Overloading operators in derived class

Question

Must I need to redefine all the overloading operators with derived type if I require to use them in derived class?

The following code compiles fine:

class Point {

public:

    Point(int X = 0, int Y = 0):x(X), y(Y) {}

    virtual ~Point() {}

    Point operator +(Point &rhs) {
        return Point(x + rhs.x, y + rhs.y);
    }

protected:
    int x, y;
};

class Vector : public Point {

public:

    Vector(int X, int Y) : Point(X, Y) {}

    ~Vector() {}

    Vector operator +(Vector &rhs) {
        return Vector(x + rhs.x, y + rhs.y);
    }
};

int main()
{
    Vector v1(1, 2);
    Vector v2(3, 2);

    Vector v3 = v2 + v1;
}

But from what I've read,

C++ Primer 4th Ed. Section 15.5.3.

If a derived class wants to make all the overloaded versions available through its type, then it must either redefine all of them or none of them.

Does the part of the quote "none of them" make any sense here?

Answer 1

What it means is that if Point had more than one operator+(), and you only redefined one of them, then only that one would be accessible in the derived class; the other overloads would be hidden. If you declare no operator+() in the derived class, then all of the parent ones are available; if you declare any in the derived class, then none of the parent ones are available.

Make sense? This case is fine: the parent declares one, and you redefine that one. No problems. If the parent declared two, though, then your child class, which only declares one, would only have access to that one.

Answer 2

Overloading operators in derived class from IBM.

A member function named f in a class A will hide all other members named f in the base classes of A, regardless of return types or arguments. The following example demonstrates this:

struct A {
  void f() { }
};

struct B : A {
  void f(int) { }
};

int main() {
  B obj_B;
  obj_B.f(3);
//  obj_B.f();
}

The compiler would not allow the function call obj_B.f() because the declaration of void B::f(int) has hidden A::f().
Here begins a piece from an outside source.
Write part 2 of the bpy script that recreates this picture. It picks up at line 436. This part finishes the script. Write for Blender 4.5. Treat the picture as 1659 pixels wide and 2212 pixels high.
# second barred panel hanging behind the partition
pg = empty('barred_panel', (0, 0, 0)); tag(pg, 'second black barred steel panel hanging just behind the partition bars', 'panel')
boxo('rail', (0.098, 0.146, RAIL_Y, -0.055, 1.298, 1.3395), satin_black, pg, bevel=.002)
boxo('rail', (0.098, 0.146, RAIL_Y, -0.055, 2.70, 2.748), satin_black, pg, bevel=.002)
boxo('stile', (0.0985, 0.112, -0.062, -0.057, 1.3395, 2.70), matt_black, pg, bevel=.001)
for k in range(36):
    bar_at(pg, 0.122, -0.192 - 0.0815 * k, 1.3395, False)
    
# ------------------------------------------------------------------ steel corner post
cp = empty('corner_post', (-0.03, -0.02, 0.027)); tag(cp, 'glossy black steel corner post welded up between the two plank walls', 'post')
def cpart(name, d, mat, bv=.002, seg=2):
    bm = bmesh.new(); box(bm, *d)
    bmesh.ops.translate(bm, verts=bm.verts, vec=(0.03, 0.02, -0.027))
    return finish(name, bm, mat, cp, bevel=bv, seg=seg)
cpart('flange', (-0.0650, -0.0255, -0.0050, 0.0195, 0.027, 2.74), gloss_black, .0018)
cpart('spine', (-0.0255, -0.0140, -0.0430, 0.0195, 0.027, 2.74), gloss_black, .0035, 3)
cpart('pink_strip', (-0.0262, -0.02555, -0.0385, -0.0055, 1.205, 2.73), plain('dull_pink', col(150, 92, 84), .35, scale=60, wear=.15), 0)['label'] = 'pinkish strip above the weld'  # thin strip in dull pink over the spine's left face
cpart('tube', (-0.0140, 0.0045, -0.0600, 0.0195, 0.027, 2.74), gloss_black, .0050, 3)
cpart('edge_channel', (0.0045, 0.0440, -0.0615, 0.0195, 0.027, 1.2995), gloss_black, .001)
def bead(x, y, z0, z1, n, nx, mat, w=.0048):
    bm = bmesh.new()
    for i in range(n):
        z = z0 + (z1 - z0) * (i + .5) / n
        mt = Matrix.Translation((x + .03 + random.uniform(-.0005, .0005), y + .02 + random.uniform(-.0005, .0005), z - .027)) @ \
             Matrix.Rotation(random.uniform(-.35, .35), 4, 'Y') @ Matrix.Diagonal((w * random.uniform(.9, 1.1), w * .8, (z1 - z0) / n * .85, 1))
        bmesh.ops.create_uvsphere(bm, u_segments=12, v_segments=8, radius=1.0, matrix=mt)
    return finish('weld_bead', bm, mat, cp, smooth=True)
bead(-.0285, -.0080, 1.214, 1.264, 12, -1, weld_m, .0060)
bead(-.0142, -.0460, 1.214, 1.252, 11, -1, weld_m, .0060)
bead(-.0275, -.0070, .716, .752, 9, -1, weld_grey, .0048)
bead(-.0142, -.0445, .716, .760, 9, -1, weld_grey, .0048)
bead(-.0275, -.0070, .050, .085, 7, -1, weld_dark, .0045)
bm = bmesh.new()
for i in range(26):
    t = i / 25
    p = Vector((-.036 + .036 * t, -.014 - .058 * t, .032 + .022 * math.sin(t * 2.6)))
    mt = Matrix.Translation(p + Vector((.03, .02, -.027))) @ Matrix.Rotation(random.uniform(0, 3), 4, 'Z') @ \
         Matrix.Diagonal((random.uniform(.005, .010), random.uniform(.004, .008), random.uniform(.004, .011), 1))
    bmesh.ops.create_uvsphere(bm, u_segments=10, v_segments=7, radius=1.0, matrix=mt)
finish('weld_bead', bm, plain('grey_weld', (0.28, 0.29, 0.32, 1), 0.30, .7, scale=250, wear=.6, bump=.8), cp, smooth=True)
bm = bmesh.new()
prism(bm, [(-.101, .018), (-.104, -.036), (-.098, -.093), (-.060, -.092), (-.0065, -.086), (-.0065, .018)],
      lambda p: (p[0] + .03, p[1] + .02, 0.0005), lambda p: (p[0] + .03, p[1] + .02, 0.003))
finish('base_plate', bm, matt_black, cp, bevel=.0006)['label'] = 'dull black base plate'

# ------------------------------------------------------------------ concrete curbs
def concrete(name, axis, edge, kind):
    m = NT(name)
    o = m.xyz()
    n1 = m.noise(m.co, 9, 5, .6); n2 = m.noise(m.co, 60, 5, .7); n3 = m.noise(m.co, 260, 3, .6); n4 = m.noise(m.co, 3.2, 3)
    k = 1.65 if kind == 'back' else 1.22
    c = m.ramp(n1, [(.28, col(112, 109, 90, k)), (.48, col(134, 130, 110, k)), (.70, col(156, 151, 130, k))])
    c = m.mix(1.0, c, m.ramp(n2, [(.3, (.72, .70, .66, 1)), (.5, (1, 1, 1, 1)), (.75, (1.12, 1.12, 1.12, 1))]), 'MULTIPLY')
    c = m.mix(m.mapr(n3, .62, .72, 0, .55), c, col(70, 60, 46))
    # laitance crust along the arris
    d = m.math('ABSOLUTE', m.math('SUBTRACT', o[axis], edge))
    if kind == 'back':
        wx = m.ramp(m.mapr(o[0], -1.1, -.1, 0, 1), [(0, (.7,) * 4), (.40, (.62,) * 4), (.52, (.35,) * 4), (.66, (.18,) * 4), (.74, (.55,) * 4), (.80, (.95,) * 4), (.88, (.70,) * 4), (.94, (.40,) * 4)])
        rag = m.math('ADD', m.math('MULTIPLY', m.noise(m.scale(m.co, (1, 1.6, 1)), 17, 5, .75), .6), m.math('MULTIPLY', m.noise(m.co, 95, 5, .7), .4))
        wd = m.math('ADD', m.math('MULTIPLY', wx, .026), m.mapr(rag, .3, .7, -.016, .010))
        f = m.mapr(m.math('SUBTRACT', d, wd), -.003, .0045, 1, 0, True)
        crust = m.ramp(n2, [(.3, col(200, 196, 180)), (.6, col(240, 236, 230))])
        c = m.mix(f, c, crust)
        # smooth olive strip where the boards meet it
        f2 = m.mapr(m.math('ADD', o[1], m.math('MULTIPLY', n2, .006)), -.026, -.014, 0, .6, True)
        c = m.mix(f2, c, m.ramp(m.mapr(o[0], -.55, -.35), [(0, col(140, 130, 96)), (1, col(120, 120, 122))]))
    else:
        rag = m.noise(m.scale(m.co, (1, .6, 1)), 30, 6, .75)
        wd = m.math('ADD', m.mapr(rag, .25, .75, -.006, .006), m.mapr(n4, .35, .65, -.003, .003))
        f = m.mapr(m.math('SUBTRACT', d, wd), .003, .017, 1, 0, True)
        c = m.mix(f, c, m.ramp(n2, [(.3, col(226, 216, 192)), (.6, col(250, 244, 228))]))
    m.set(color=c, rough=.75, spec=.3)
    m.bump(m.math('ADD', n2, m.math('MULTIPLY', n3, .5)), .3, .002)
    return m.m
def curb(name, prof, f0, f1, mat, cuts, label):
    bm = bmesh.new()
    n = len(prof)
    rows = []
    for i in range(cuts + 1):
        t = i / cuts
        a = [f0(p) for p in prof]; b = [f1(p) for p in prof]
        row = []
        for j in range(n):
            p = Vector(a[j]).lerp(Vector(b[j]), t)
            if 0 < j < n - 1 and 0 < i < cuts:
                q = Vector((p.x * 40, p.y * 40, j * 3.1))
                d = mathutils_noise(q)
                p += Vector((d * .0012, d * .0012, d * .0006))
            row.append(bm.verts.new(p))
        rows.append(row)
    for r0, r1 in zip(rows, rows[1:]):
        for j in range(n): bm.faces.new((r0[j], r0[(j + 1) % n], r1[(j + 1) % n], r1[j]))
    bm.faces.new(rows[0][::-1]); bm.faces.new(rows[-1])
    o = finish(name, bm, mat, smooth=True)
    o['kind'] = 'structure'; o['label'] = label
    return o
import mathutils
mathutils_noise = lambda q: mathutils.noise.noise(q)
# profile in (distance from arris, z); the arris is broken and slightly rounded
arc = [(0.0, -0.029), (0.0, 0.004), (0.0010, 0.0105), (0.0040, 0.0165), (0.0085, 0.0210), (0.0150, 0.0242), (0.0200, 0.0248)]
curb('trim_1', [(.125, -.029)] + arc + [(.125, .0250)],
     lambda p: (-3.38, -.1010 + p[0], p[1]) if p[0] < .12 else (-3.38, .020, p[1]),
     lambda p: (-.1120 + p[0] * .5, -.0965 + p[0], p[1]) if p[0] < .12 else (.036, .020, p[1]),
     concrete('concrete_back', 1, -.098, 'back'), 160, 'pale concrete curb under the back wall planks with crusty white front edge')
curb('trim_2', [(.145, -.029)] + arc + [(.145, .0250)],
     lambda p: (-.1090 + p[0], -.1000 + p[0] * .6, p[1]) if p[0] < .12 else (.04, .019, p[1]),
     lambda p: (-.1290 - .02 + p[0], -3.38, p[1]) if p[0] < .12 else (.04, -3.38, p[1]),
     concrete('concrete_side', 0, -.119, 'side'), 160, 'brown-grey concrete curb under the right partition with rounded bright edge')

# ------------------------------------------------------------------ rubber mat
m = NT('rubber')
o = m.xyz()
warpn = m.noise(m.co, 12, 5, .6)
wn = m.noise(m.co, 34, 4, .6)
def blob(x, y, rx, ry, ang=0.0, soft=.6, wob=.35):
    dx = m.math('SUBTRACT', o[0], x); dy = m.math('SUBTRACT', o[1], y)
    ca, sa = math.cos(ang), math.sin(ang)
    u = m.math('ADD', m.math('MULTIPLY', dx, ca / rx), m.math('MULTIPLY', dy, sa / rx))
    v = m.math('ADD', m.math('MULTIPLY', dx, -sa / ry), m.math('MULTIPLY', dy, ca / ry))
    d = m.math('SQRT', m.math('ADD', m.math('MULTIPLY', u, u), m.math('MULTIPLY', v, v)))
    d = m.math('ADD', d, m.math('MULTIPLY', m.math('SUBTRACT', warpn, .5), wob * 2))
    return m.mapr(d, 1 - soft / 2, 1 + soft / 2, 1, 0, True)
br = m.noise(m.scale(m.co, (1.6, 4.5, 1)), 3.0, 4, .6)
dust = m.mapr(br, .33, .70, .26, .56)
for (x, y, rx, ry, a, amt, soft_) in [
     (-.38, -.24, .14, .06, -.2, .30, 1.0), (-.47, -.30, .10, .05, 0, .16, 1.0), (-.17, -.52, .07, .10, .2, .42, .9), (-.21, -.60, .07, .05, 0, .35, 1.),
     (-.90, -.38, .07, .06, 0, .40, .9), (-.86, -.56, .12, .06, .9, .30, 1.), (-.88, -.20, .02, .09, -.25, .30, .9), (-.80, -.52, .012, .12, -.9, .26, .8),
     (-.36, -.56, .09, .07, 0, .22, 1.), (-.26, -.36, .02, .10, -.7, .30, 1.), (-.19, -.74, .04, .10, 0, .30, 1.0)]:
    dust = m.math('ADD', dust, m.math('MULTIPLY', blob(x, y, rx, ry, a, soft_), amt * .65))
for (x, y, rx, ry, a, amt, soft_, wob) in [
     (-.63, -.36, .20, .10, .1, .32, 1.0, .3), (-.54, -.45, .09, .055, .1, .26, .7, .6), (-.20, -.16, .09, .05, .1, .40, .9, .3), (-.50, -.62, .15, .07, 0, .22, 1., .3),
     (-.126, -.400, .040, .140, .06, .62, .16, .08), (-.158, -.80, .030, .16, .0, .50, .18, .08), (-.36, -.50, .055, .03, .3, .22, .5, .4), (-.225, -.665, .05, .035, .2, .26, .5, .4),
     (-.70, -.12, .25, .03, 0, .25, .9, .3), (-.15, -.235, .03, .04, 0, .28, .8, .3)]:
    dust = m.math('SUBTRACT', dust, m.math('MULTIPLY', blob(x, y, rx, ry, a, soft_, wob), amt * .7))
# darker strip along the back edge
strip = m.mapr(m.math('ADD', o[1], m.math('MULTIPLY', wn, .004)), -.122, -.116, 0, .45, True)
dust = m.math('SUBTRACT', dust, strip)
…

To overload, rather than hide, a function of a base class A in a derived class B, you introduce the name of the function into the scope of B with a using declaration. The following example is the same as the previous example except for the using declaration using A::f:

struct A {
  void f() { }
};

struct B : A {
  using A::f;
  void f(int) { }
};

int main() {
  B obj_B;
  obj_B.f(3);
  obj_B.f();
}

So if you do not overload all of them, then only the overloaded functions will be used.

Answer 3

In C++, there is no overloading across scopes derived class scopes are not an exception to this general rule.
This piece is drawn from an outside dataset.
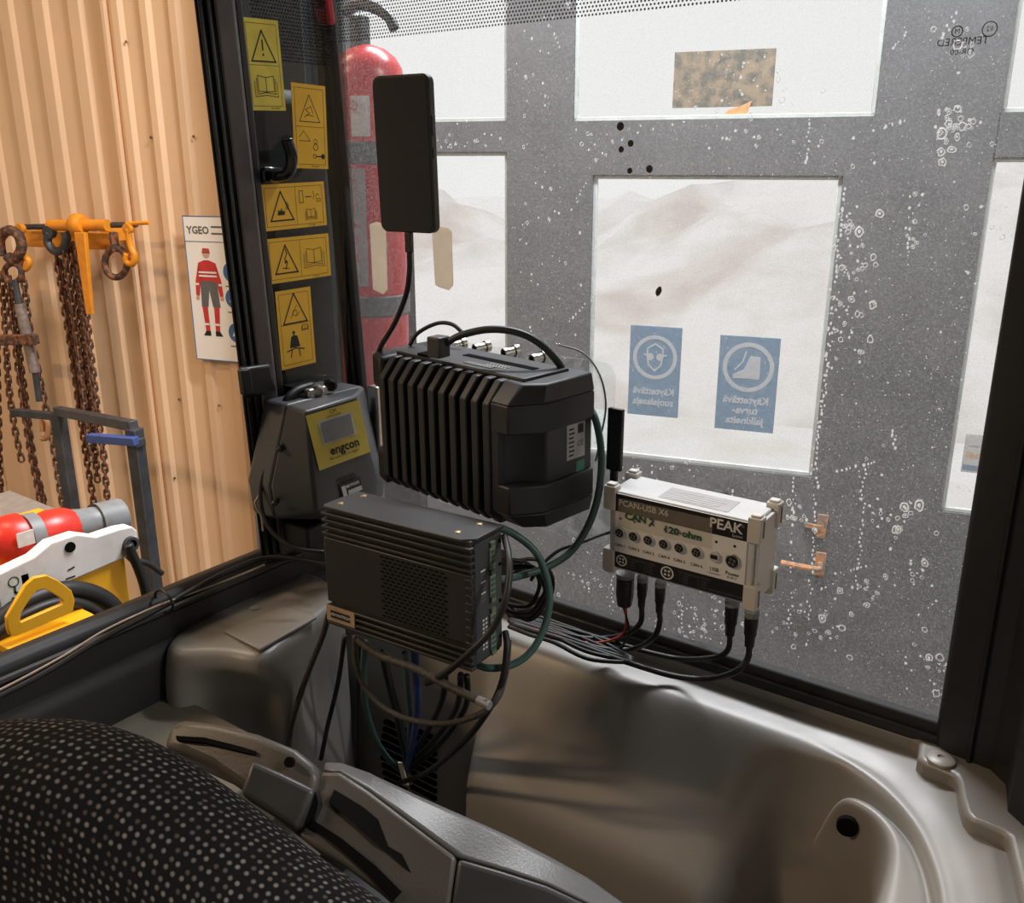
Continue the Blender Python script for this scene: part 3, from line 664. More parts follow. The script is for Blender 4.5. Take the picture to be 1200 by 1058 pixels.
PK = Matrix.Translation((-.394, .874, 1.9096)) @ Matrix.Rotation(R(.4), 4, 'Z') @ Matrix.Rotation(R(1.7), 4, 'X')
def cable(name, label, pts, r, m, cat='cable', group=None, n=8, extra=None):
    mb = MB().tube(pts, r, n, sub=7)
    o = mb.build(name, m, ang=180); tag(o, label, cat, group); return o
def plugged(name, label, top, Lg, rad, pts, r, wire=None, group=None, nut=True):
    t = thing(name, label, 'cable', (0, 0, 0), (0, 0, 0), group)
    top = V(top); dn = V((0, 0, -1))
    m = MB().lathe([(rad*.9, 0), (rad, .001), (rad, Lg*.35), (rad*.92, Lg*.38), (rad*.92, Lg*.6), (rad*.75, Lg*.66), (rad*.68, Lg)], top, dn, 14); m.build('plug', BLK, t)
    if nut: MB().lathe([(rad*1.08, 0), (rad*1.08, .006)], top+V((0, 0, .006)), dn, 10).build('gland_nut', GRYP, t)
    e = top+dn*(Lg-.002); MB().tube([e]+[V(p) for p in pts], r, 8, sub=7).build('cord', RUB, t, ang=180)
    return t
def pkz(px, py): return onY(px, py, .872)
LED = 1.733
def lz(x, y, z=LED): return onZ(x, y, z)
# five leads from the underside of the box to the bundle behind the computer
p = pkz(733, 676); t = thing('connector_lead', 'fat black connector with bare red wires under the grey interface box', 'cable')
MB().lathe([(.0085, 0), (.0105, .002), (.0105, .022), (.0085, .036), (.0055, .0375)], p, (0, 0, -1), 16).build('plug', BLK, t)
MB().lathe([(.011, 0), (.011, .005)], p+V((0, 0, .005)), (0, 0, -1), 12).build('gland_nut', GRYP, t)
e = p+V((0, 0, -.036))
MB().tube([e+V((.002, 0, 0)), onY(733, 735, .885), onY(724, 747, .89), lz(700, 753), lz(670, 750), lz(630, 738), lz(600, 729)], .0016, 6, sub=7).build('red_wire', REDC, t, ang=180)
MB().tube([e+V((-.002, 0, 0)), onY(737, 735, .882), onY(736, 748, .88), lz(728, 757)], .0014, 6, sub=7).build('black_wire', RUB, t, ang=180)
grp = 'leads under the interface box'
plugged('connector_lead', 'second black lead beside the red wires under the interface box', pkz(753, 681), .032, .0062, [onY(751, 728, .875), onY(738, 741, .885), lz(715, 747), lz(680, 747), lz(640, 735), lz(598, 722)], .0034, group=grp)
plugged('connector_lead', 'third black lead from the left under the interface box', pkz(774, 687), .032, .0062, [onY(773, 730, .872), onY(765, 748, .878), lz(742, 760), lz(705, 760), lz(660, 746), lz(598, 726)], .0034, group=grp)
plugged('connector_lead', 'black lead hanging left of the box lower right corner', pkz(858, 709), .036, .0075, [onY(853, 761, .875), onY(838, 770, .88), lz(800, 772), lz(755, 763), lz(690, 744), lz(598, 718)], .0032, group=grp)
plugged('connector_lead', 'rightmost black lead looping lowest across the grey shelf', pkz(881, 722), .036, .0075, [onY(876, 772, .872), onY(862, 787, .868), onZ(832, 795, 1.735), lz(790, 792), lz(735, 776), lz(670, 753), lz(598, 731)], .0036, group=grp)

# ================================================================== FINNED UNIT
K = .915
bgc = CAM+(V((-.7083, .8998, 1.9725))-CAM)*K
bu = thing('finned_unit', 'large black ribbed electronics unit with cooling fins behind the smaller computer', 'electronics', bgc, (R(1.0), 0, R(-9)))
W, Dp, H = .2768*K, .1183*K, .177*K
fy = -Dp/2
MB().box((0, .012, 0), (W-.03, Dp-.024, H-.004)).build('core', BIGM, bu, bevel=.003)
nf = 11; fl = [(.026, -.5), (.008, -.5), (-.008, -.40), (-.008, .36), (.012, .5), (.026, .5)]
for k in range(nf):
    x = -W/2+.026+k*(W-.073)/(nf-1)
    MB().prism([(fy+a, H*b) for a, b in fl], (x, 0, 0), (0, 1, 0), (0, 0, 1), (1, 0, 0), -.0052, .0052).build('fin', BIGM, bu, bevel=.0015)
MB().span((-W/2+.016, -.03, H/2-.003), (W/2-.02, Dp/2-.012, H/2+.0035)).build('top_rail', BIGM, bu, bevel=.002)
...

There is no overload resolution between Derived and Base class. An example:

class B
{
    public:
    int func1(int i)
    {
        cout<<"B::func1()";
        return i+1;
    }
};



class D : public B
{
    public:
    double func1(double d)
    {
        cout<<"D::func1()";
        return d+1.3;
    }
};

int main ()
{
    D *pd = new D;

    cout << pd->func1(2)  <<endl;
    cout << pd->func1(2.3)<<endl;

    return 0;
}

The output is:

D::func1()3.3
D::func1()3.6

This same rule applies for operator member functions as well, after all they are member functions too!

So in your code example if Point had more than one operator+(), and you redefined the same operator in Derived class then only that derived class operator will be accessible to objects of derived class because that version of the function hides the other Base class versions of operator+().
If you do not redefine the operator+() in the derived class, then none of the parent class versions of the operator+() are hidden and hence accessible through objects of Derived class.

Hence the statement:
If a derived class wants to make all the overloaded versions available through its type, then it must either redefine all of them or none of them.

Also, please note that overloading, overriding and function hiding are three terms that are loosely mis-used interchangeably sometimes but they all have separate meanings.